## Data lines
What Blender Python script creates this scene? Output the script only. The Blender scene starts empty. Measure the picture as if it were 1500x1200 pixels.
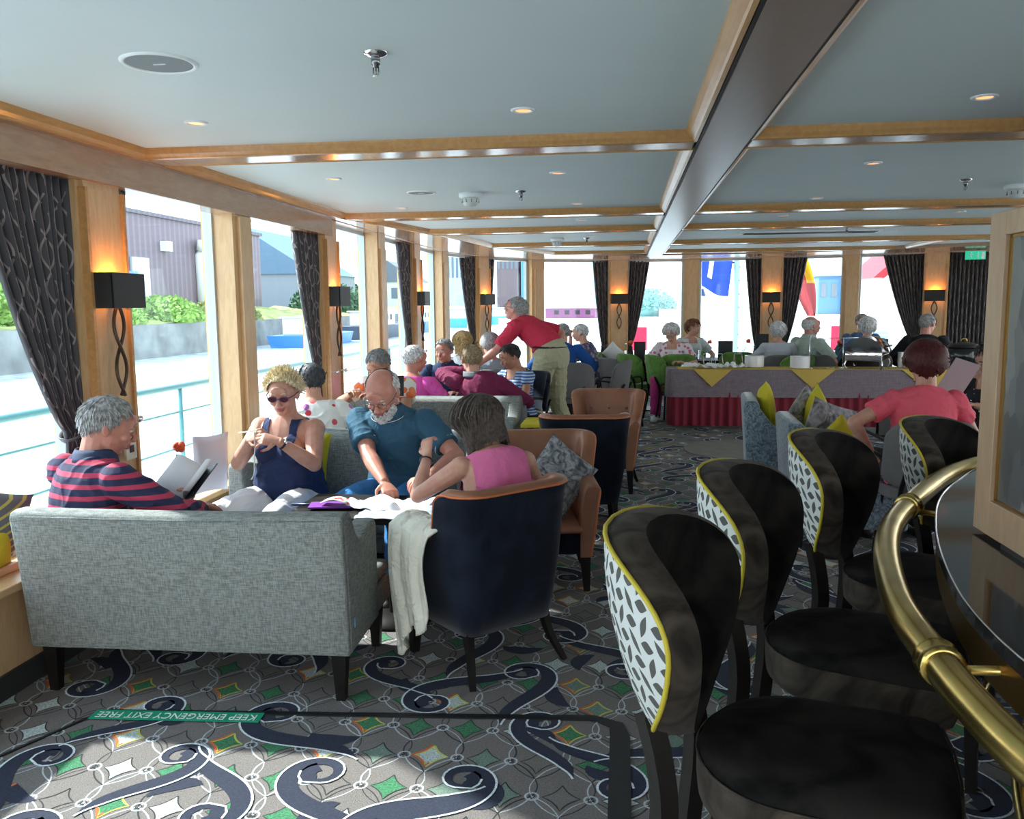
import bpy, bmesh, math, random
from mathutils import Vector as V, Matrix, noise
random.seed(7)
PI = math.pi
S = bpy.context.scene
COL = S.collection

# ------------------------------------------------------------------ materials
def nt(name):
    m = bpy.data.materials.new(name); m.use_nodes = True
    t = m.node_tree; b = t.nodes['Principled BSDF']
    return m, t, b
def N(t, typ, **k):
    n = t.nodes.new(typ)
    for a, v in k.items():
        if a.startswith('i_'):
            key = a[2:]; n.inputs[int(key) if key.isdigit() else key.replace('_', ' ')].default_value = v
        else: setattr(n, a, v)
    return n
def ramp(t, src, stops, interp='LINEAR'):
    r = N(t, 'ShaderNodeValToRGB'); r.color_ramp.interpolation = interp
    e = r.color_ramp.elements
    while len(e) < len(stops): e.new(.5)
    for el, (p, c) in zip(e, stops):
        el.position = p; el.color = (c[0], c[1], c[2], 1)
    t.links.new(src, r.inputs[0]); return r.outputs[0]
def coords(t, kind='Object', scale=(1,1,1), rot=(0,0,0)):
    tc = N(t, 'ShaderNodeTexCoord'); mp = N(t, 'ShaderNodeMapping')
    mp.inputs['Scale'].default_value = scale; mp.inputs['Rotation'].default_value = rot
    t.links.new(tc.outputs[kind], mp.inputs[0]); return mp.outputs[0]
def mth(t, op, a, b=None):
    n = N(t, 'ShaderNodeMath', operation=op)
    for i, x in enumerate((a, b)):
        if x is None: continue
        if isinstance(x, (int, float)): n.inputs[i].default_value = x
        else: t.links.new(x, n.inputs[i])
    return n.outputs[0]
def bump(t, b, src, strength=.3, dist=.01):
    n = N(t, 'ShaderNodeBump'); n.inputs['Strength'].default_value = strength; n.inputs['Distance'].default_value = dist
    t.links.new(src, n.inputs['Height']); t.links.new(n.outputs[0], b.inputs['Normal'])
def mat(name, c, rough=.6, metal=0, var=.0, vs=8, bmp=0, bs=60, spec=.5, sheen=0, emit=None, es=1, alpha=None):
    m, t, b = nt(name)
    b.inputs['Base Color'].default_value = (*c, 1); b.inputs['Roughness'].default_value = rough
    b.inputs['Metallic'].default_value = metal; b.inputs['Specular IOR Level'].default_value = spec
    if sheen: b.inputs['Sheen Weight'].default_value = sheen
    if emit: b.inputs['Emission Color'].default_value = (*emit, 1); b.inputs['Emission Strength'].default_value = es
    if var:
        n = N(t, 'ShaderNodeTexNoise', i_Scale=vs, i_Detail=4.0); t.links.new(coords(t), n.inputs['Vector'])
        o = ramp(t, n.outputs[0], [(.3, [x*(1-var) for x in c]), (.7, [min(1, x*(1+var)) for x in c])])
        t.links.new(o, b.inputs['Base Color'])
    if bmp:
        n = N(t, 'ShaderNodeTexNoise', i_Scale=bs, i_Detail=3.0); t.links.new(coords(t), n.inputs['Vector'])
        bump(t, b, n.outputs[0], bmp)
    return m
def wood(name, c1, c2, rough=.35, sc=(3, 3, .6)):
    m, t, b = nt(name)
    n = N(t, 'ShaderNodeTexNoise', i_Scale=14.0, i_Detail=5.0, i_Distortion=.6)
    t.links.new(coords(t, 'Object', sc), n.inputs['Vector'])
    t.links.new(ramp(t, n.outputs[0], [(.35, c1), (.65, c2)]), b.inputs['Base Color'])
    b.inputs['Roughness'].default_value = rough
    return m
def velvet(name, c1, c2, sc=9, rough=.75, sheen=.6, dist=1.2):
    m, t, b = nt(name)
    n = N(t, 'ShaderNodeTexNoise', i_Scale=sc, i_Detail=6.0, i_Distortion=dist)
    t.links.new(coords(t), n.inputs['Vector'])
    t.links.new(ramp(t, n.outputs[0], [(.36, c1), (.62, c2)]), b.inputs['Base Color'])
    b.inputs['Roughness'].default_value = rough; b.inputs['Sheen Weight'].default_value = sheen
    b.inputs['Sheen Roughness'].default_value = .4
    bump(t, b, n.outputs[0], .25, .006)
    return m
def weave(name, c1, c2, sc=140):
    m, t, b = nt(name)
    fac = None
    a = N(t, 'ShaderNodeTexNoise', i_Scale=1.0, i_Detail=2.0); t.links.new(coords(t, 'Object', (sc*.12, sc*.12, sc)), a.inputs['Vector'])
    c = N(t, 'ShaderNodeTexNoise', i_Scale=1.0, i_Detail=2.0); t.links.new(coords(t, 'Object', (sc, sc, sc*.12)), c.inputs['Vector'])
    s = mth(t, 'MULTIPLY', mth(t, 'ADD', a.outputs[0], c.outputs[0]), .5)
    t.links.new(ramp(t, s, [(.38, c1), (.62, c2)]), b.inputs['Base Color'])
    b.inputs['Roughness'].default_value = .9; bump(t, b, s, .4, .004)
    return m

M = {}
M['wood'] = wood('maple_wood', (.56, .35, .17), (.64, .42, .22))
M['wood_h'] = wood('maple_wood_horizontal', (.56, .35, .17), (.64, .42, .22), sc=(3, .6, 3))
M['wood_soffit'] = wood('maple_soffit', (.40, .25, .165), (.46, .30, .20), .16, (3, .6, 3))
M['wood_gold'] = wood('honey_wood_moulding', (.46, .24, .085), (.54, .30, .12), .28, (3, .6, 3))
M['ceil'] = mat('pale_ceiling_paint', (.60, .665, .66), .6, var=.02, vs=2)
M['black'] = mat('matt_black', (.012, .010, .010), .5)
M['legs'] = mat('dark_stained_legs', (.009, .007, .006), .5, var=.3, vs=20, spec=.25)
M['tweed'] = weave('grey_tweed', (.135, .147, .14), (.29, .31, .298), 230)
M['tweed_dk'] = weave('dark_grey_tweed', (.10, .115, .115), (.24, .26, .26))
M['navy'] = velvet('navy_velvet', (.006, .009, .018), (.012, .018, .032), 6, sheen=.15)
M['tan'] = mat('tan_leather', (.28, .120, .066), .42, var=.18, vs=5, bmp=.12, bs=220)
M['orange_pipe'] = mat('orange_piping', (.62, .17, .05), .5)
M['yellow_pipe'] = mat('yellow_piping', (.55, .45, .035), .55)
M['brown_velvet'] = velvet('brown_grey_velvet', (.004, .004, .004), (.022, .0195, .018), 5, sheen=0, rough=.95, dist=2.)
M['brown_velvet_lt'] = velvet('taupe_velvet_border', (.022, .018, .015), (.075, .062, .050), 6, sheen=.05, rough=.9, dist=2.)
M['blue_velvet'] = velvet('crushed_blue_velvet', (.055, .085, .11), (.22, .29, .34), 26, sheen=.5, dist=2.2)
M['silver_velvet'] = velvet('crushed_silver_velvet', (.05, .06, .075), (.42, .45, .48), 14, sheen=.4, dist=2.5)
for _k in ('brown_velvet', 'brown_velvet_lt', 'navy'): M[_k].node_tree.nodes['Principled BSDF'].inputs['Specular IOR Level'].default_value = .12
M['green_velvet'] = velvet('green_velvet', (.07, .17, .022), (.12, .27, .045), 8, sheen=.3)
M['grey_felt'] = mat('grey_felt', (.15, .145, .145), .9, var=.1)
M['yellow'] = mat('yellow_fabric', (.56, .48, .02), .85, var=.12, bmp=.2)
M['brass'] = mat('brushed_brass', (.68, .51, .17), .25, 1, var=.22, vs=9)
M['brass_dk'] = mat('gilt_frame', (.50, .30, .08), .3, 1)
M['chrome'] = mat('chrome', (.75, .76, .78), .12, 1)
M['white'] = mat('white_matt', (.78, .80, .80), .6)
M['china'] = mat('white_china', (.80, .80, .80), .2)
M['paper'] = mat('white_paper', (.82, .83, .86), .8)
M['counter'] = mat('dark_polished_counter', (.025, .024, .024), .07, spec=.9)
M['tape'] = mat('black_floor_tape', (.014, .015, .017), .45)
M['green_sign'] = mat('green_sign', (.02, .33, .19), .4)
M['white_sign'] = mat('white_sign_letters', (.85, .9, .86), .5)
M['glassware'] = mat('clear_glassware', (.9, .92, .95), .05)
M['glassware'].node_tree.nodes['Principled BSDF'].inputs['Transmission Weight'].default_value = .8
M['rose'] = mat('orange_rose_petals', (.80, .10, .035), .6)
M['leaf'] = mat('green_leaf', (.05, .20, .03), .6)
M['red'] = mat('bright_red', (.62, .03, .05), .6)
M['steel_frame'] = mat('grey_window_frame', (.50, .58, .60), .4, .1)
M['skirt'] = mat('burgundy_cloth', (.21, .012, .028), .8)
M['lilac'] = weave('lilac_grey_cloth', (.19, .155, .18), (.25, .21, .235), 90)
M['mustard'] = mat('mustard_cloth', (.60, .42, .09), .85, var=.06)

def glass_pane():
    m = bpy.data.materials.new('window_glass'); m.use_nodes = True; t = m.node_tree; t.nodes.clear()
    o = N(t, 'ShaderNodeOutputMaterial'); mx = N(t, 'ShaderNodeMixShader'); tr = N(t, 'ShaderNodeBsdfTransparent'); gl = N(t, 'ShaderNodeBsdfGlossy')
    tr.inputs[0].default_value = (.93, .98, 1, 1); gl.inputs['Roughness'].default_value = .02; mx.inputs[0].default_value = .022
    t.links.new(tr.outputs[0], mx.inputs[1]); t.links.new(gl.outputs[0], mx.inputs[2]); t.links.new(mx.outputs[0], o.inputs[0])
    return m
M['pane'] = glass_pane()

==

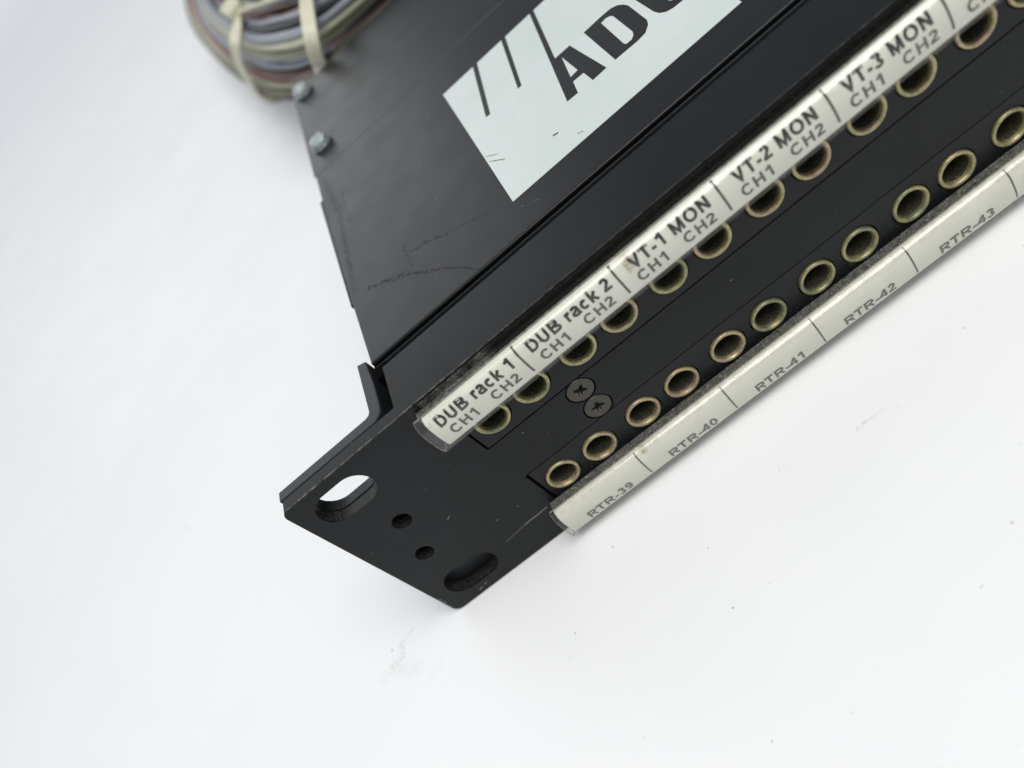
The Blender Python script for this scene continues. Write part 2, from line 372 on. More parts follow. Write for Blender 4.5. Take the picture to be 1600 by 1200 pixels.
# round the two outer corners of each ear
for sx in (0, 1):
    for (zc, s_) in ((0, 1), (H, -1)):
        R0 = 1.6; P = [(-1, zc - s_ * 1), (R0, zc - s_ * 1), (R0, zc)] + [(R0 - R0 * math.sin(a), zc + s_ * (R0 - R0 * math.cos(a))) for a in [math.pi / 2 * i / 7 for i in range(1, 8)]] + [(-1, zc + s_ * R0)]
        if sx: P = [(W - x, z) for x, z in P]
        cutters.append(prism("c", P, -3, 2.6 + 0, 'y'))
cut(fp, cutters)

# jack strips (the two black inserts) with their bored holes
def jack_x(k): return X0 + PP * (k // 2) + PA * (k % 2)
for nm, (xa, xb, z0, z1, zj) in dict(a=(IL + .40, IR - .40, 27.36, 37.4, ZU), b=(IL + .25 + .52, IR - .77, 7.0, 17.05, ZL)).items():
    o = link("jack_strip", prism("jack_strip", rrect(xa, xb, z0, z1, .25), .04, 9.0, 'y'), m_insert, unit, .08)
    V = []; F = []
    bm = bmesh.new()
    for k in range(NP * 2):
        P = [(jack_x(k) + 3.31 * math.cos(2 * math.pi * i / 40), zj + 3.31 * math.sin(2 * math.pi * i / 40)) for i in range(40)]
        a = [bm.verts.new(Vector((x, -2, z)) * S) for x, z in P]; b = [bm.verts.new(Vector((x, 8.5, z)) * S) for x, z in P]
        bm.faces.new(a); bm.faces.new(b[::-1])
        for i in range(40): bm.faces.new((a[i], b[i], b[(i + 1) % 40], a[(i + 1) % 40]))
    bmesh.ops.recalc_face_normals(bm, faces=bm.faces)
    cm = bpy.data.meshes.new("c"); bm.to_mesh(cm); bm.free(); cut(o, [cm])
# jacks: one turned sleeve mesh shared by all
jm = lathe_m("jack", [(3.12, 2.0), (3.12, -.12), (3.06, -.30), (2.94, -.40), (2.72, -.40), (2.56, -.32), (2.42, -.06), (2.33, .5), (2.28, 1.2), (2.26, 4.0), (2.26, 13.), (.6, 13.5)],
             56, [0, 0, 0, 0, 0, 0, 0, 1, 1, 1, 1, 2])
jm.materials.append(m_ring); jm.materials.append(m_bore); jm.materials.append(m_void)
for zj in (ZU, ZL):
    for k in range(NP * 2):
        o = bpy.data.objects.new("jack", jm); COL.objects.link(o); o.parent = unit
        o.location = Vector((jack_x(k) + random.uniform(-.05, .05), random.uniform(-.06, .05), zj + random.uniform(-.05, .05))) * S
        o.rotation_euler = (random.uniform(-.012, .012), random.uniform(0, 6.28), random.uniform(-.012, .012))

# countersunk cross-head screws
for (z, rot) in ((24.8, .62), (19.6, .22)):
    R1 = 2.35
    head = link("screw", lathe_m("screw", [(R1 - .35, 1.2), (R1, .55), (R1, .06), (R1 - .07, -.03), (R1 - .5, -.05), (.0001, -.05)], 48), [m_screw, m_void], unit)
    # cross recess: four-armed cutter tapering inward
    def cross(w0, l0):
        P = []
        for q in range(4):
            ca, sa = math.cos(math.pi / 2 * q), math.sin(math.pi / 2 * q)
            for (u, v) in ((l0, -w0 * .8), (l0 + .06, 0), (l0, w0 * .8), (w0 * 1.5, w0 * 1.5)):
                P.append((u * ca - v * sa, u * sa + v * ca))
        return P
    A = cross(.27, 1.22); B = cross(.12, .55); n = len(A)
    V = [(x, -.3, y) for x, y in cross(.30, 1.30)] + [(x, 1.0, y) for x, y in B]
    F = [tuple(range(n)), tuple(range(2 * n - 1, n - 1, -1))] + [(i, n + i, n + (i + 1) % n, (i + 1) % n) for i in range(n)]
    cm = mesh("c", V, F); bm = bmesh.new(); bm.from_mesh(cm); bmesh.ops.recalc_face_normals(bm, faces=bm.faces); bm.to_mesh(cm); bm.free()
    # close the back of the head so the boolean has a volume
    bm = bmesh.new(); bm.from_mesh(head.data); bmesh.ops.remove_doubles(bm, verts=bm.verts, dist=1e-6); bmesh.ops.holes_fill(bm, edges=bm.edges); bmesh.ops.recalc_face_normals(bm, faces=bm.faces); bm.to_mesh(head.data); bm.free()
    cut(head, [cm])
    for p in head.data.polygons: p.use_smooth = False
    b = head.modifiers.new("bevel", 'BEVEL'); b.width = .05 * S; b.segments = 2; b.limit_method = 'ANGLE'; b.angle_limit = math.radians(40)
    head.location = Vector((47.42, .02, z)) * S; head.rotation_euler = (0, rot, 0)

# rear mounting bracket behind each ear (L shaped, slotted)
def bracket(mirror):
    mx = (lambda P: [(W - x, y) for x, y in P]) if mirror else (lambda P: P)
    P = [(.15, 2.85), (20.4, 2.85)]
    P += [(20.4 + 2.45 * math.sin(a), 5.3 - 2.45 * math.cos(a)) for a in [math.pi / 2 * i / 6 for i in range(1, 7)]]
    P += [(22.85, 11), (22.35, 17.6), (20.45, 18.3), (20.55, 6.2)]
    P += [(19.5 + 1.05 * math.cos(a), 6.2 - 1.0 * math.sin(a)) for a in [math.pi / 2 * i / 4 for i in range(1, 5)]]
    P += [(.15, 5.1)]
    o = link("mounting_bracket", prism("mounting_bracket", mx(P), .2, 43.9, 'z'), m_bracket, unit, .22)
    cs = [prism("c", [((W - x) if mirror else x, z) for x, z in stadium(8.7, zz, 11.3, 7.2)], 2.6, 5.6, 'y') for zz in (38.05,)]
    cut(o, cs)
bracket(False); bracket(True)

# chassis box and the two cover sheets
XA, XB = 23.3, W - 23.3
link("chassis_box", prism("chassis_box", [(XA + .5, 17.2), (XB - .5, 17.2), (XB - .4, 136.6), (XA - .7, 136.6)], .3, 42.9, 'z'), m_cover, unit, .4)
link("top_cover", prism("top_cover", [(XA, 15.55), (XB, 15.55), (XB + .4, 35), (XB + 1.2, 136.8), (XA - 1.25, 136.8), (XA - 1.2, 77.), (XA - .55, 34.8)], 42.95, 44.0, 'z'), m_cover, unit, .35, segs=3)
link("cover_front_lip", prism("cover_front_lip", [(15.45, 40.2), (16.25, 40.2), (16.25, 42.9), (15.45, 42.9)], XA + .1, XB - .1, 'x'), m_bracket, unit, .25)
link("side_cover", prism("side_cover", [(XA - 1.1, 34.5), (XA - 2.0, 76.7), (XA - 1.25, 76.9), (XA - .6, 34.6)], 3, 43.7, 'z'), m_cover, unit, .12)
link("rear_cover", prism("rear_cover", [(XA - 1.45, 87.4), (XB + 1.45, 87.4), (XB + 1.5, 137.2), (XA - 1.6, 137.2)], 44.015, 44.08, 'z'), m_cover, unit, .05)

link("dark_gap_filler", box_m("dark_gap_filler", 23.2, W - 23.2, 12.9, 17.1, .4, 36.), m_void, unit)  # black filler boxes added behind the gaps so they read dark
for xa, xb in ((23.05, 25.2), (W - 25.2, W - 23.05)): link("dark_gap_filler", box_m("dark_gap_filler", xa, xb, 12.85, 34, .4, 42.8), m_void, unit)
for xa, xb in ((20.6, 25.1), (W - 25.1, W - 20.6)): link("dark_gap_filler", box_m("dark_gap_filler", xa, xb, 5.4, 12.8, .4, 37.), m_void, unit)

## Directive
The first line to be transcribed is the one containing "The Blender Python", and the last is the one containing "cut(fp, cutters)". Transcribe exactly those lines and nothing else.

## Correct output
The Blender Python script for this scene continues. Write part 2, from line 372 on. More parts follow. Write for Blender 4.5. Take the picture to be 1600 by 1200 pixels.
# round the two outer corners of each ear
for sx in (0, 1):
    for (zc, s_) in ((0, 1), (H, -1)):
        R0 = 1.6; P = [(-1, zc - s_ * 1), (R0, zc - s_ * 1), (R0, zc)] + [(R0 - R0 * math.sin(a), zc + s_ * (R0 - R0 * math.cos(a))) for a in [math.pi / 2 * i / 7 for i in range(1, 8)]] + [(-1, zc + s_ * R0)]
        if sx: P = [(W - x, z) for x, z in P]
        cutters.append(prism("c", P, -3, 2.6 + 0, 'y'))
cut(fp, cutters)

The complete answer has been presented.